__The problem__
Your task is to copy every line of this material exactly.

__Stored data__
•••••

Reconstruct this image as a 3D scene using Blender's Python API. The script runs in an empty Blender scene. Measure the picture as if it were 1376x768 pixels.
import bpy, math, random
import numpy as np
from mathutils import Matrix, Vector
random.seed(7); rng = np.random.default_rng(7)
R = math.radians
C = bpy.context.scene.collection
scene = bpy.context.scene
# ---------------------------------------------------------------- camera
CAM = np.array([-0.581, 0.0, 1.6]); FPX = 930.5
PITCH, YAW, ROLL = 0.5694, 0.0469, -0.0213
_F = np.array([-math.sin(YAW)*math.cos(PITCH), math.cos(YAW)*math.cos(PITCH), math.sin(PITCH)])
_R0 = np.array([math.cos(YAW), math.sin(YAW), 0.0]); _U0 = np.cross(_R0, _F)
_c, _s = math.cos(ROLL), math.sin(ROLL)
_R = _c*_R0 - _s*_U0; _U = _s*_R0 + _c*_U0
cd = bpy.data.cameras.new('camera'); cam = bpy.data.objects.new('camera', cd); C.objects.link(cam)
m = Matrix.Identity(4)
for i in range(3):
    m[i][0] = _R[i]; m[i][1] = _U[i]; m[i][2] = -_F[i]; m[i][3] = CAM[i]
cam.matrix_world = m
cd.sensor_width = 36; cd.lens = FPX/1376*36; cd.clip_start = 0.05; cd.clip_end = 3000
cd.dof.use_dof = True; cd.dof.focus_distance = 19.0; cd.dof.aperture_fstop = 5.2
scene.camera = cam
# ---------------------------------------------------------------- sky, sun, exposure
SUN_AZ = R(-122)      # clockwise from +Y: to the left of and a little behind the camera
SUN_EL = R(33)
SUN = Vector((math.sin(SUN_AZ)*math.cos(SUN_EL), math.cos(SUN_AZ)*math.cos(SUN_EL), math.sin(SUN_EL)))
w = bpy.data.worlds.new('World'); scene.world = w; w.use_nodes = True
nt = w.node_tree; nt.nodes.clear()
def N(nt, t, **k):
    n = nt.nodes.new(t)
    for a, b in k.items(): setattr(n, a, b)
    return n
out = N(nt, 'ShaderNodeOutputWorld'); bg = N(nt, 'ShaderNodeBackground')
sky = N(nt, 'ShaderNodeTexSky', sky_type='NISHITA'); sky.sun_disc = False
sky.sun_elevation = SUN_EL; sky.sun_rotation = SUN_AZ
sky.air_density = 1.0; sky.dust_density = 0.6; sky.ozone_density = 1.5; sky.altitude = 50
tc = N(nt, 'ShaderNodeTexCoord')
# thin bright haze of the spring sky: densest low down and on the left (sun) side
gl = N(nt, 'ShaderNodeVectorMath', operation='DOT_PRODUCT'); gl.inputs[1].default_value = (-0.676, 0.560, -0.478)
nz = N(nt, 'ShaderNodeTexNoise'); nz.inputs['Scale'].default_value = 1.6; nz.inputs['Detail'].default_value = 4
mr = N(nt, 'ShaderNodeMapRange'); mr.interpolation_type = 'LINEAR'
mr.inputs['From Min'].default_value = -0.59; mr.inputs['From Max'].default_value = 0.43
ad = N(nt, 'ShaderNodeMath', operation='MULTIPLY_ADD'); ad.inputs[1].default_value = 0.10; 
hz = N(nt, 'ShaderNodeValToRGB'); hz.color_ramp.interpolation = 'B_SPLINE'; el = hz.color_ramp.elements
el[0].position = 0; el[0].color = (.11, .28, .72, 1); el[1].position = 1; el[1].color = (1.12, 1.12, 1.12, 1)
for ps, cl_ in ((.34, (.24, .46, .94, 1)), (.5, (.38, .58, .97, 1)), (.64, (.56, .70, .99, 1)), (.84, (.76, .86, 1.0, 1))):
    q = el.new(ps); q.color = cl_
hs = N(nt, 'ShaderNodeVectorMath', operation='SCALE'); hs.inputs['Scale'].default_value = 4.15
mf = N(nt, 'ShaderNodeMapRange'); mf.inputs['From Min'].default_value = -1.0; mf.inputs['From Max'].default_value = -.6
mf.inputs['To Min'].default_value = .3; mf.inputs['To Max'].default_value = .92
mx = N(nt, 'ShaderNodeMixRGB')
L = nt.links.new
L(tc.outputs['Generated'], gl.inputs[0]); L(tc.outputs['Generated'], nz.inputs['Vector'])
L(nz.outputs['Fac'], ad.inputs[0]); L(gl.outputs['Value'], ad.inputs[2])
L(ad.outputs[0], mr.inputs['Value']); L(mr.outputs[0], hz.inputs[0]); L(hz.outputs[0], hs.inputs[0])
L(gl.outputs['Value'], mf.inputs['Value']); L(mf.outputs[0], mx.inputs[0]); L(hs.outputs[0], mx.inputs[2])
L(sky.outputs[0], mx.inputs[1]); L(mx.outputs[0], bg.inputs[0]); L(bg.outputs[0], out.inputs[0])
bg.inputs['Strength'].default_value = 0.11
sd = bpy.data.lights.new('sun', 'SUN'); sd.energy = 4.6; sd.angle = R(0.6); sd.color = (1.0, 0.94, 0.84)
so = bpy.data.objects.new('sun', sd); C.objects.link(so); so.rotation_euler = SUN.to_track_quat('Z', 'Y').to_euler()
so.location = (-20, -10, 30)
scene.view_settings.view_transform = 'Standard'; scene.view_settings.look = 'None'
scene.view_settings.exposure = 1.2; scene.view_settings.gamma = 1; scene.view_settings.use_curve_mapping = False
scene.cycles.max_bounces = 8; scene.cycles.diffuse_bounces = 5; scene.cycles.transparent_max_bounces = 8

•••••

__Task output__
Reconstruct this image as a 3D scene using Blender's Python API. The script runs in an empty Blender scene. Measure the picture as if it were 1376x768 pixels.
import bpy, math, random
import numpy as np
from mathutils import Matrix, Vector
random.seed(7); rng = np.random.default_rng(7)
R = math.radians
C = bpy.context.scene.collection
scene = bpy.context.scene
# ---------------------------------------------------------------- camera
CAM = np.array([-0.581, 0.0, 1.6]); FPX = 930.5
PITCH, YAW, ROLL = 0.5694, 0.0469, -0.0213
_F = np.array([-math.sin(YAW)*math.cos(PITCH), math.cos(YAW)*math.cos(PITCH), math.sin(PITCH)])
_R0 = np.array([math.cos(YAW), math.sin(YAW), 0.0]); _U0 = np.cross(_R0, _F)
_c, _s = math.cos(ROLL), math.sin(ROLL)
_R = _c*_R0 - _s*_U0; _U = _s*_R0 + _c*_U0
cd = bpy.data.cameras.new('camera'); cam = bpy.data.objects.new('camera', cd); C.objects.link(cam)
m = Matrix.Identity(4)
for i in range(3):
    m[i][0] = _R[i]; m[i][1] = _U[i]; m[i][2] = -_F[i]; m[i][3] = CAM[i]
cam.matrix_world = m
cd.sensor_width = 36; cd.lens = FPX/1376*36; cd.clip_start = 0.05; cd.clip_end = 3000
cd.dof.use_dof = True; cd.dof.focus_distance = 19.0; cd.dof.aperture_fstop = 5.2
scene.camera = cam
# ---------------------------------------------------------------- sky, sun, exposure
SUN_AZ = R(-122)      # clockwise from +Y: to the left of and a little behind the camera
SUN_EL = R(33)
SUN = Vector((math.sin(SUN_AZ)*math.cos(SUN_EL), math.cos(SUN_AZ)*math.cos(SUN_EL), math.sin(SUN_EL)))
w = bpy.data.worlds.new('World'); scene.world = w; w.use_nodes = True
nt = w.node_tree; nt.nodes.clear()
def N(nt, t, **k):
    n = nt.nodes.new(t)
    for a, b in k.items(): setattr(n, a, b)
    return n
out = N(nt, 'ShaderNodeOutputWorld'); bg = N(nt, 'ShaderNodeBackground')
sky = N(nt, 'ShaderNodeTexSky', sky_type='NISHITA'); sky.sun_disc = False
sky.sun_elevation = SUN_EL; sky.sun_rotation = SUN_AZ
sky.air_density = 1.0; sky.dust_density = 0.6; sky.ozone_density = 1.5; sky.altitude = 50
tc = N(nt, 'ShaderNodeTexCoord')
# thin bright haze of the spring sky: densest low down and on the left (sun) side
gl = N(nt, 'ShaderNodeVectorMath', operation='DOT_PRODUCT'); gl.inputs[1].default_value = (-0.676, 0.560, -0.478)
nz = N(nt, 'ShaderNodeTexNoise'); nz.inputs['Scale'].default_value = 1.6; nz.inputs['Detail'].default_value = 4
mr = N(nt, 'ShaderNodeMapRange'); mr.interpolation_type = 'LINEAR'
mr.inputs['From Min'].default_value = -0.59; mr.inputs['From Max'].default_value = 0.43
ad = N(nt, 'ShaderNodeMath', operation='MULTIPLY_ADD'); ad.inputs[1].default_value = 0.10; 
hz = N(nt, 'ShaderNodeValToRGB'); hz.color_ramp.interpolation = 'B_SPLINE'; el = hz.color_ramp.elements
el[0].position = 0; el[0].color = (.11, .28, .72, 1); el[1].position = 1; el[1].color = (1.12, 1.12, 1.12, 1)
for ps, cl_ in ((.34, (.24, .46, .94, 1)), (.5, (.38, .58, .97, 1)), (.64, (.56, .70, .99, 1)), (.84, (.76, .86, 1.0, 1))):
    q = el.new(ps); q.color = cl_
hs = N(nt, 'ShaderNodeVectorMath', operation='SCALE'); hs.inputs['Scale'].default_value = 4.15
mf = N(nt, 'ShaderNodeMapRange'); mf.inputs['From Min'].default_value = -1.0; mf.inputs['From Max'].default_value = -.6
mf.inputs['To Min'].default_value = .3; mf.inputs['To Max'].default_value = .92
mx = N(nt, 'ShaderNodeMixRGB')
L = nt.links.new
L(tc.outputs['Generated'], gl.inputs[0]); L(tc.outputs['Generated'], nz.inputs['Vector'])
L(nz.outputs['Fac'], ad.inputs[0]); L(gl.outputs['Value'], ad.inputs[2])
L(ad.outputs[0], mr.inputs['Value']); L(mr.outputs[0], hz.inputs[0]); L(hz.outputs[0], hs.inputs[0])
L(gl.outputs['Value'], mf.inputs['Value']); L(mf.outputs[0], mx.inputs[0]); L(hs.outputs[0], mx.inputs[2])
L(sky.outputs[0], mx.inputs[1]); L(mx.outputs[0], bg.inputs[0]); L(bg.outputs[0], out.inputs[0])
bg.inputs['Strength'].default_value = 0.11
sd = bpy.data.lights.new('sun', 'SUN'); sd.energy = 4.6; sd.angle = R(0.6); sd.color = (1.0, 0.94, 0.84)
so = bpy.data.objects.new('sun', sd); C.objects.link(so); so.rotation_euler = SUN.to_track_quat('Z', 'Y').to_euler()
so.location = (-20, -10, 30)
scene.view_settings.view_transform = 'Standard'; scene.view_settings.look = 'None'
scene.view_settings.exposure = 1.2; scene.view_settings.gamma = 1; scene.view_settings.use_curve_mapping = False
scene.cycles.max_bounces = 8; scene.cycles.diffuse_bounces = 5; scene.cycles.transparent_max_bounces = 8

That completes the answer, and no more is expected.